▶ [GIVEN INFORMATION]:
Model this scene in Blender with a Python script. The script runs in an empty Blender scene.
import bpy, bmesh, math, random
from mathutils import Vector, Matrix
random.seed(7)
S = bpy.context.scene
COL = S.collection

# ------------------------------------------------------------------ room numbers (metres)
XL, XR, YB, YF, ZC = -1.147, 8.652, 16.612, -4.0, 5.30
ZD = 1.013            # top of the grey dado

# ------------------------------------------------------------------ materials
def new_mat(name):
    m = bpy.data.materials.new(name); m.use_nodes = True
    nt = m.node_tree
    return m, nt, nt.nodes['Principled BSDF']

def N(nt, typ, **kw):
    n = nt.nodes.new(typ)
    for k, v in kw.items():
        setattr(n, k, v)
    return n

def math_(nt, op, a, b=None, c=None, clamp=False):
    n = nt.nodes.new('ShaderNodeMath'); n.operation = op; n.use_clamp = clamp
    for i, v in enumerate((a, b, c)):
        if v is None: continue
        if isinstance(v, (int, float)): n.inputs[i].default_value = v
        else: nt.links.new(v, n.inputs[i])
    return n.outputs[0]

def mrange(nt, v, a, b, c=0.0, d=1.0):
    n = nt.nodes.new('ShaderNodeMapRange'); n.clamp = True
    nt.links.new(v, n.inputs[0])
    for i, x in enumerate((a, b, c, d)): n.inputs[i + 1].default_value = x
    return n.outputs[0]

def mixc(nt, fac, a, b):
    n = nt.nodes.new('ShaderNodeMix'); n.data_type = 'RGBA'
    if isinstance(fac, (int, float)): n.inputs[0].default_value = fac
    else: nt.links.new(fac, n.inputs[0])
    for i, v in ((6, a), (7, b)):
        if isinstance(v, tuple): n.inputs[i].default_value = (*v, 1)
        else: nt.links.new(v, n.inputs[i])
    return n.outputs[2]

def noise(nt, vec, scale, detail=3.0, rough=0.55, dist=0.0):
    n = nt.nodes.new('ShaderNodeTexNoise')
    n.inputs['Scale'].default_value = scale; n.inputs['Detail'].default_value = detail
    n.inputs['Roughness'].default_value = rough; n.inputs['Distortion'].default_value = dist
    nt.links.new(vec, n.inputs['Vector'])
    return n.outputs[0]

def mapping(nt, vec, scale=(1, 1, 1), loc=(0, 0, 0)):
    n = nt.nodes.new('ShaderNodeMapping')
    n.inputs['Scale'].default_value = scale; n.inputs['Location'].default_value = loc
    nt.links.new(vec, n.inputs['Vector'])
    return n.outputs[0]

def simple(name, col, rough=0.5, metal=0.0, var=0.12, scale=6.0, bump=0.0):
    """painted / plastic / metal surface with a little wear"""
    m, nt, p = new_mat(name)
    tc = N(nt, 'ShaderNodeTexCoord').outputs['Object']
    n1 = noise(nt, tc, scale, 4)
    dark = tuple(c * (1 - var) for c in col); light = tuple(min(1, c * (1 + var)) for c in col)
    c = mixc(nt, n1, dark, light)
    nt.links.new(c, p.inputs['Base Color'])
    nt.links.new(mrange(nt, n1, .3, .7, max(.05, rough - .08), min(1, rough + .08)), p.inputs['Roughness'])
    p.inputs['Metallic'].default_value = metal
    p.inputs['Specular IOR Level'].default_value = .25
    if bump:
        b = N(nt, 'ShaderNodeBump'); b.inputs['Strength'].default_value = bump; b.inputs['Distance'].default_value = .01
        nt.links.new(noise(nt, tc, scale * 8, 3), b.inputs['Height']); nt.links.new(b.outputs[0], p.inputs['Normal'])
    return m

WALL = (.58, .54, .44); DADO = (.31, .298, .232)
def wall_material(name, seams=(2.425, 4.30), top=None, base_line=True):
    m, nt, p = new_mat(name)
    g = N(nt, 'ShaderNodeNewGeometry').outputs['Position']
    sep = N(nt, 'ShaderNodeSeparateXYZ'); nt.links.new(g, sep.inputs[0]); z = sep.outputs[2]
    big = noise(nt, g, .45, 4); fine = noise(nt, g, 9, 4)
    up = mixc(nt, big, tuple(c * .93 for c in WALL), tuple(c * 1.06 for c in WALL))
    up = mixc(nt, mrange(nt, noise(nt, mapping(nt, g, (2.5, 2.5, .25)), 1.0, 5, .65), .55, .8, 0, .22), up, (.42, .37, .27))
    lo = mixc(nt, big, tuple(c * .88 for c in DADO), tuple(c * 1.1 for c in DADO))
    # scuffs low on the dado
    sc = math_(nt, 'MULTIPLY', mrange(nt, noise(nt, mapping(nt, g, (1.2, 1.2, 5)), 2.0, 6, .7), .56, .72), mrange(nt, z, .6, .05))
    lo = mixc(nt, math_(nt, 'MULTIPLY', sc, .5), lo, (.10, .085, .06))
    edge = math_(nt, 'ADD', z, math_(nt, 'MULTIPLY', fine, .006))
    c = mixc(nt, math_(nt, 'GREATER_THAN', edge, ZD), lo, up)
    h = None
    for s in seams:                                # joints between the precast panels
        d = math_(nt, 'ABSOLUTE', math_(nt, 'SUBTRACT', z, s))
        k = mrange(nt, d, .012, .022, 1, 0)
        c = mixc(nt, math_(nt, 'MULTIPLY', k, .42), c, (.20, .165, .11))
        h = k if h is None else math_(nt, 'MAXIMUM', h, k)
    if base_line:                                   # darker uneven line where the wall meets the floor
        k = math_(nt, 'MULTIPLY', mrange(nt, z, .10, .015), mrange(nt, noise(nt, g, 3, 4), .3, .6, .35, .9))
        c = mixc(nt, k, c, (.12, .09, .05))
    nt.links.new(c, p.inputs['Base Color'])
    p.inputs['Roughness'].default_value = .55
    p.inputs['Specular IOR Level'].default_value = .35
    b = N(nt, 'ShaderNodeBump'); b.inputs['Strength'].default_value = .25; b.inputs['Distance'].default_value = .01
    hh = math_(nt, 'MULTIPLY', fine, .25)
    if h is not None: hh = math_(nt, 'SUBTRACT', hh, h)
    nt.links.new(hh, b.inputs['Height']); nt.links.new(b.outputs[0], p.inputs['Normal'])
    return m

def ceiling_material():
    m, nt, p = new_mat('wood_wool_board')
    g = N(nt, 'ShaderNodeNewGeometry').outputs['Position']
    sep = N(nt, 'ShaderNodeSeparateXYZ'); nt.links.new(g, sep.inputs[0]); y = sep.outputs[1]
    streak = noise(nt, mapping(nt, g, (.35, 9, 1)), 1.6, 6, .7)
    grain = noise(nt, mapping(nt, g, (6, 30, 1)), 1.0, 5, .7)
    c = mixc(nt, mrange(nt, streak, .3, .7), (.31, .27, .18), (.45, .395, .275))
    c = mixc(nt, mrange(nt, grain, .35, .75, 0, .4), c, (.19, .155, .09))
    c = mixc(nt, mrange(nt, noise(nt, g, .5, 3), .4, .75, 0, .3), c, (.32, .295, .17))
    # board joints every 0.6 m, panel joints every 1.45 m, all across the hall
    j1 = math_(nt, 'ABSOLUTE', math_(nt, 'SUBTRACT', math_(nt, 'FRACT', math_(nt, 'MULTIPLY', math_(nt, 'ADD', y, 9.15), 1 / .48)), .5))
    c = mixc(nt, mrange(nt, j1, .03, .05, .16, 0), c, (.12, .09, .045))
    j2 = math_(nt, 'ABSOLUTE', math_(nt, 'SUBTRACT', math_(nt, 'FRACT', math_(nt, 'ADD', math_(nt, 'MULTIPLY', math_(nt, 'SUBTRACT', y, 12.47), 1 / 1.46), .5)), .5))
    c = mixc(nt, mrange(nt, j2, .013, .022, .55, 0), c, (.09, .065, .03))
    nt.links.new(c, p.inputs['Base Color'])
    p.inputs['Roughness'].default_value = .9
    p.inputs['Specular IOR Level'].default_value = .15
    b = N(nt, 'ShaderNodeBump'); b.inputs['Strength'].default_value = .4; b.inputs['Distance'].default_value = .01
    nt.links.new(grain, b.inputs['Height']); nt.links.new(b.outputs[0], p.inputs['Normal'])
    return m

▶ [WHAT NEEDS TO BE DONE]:
In the listing above, please print only the lines from the first one to the line where "the grey dado" appears, exactly as written, both of those lines included.

▶ [SOLUTION TO THE PROBLEM]:
Model this scene in Blender with a Python script. The script runs in an empty Blender scene.
import bpy, bmesh, math, random
from mathutils import Vector, Matrix
random.seed(7)
S = bpy.context.scene
COL = S.collection

# ------------------------------------------------------------------ room numbers (metres)
XL, XR, YB, YF, ZC = -1.147, 8.652, 16.612, -4.0, 5.30
ZD = 1.013            # top of the grey dado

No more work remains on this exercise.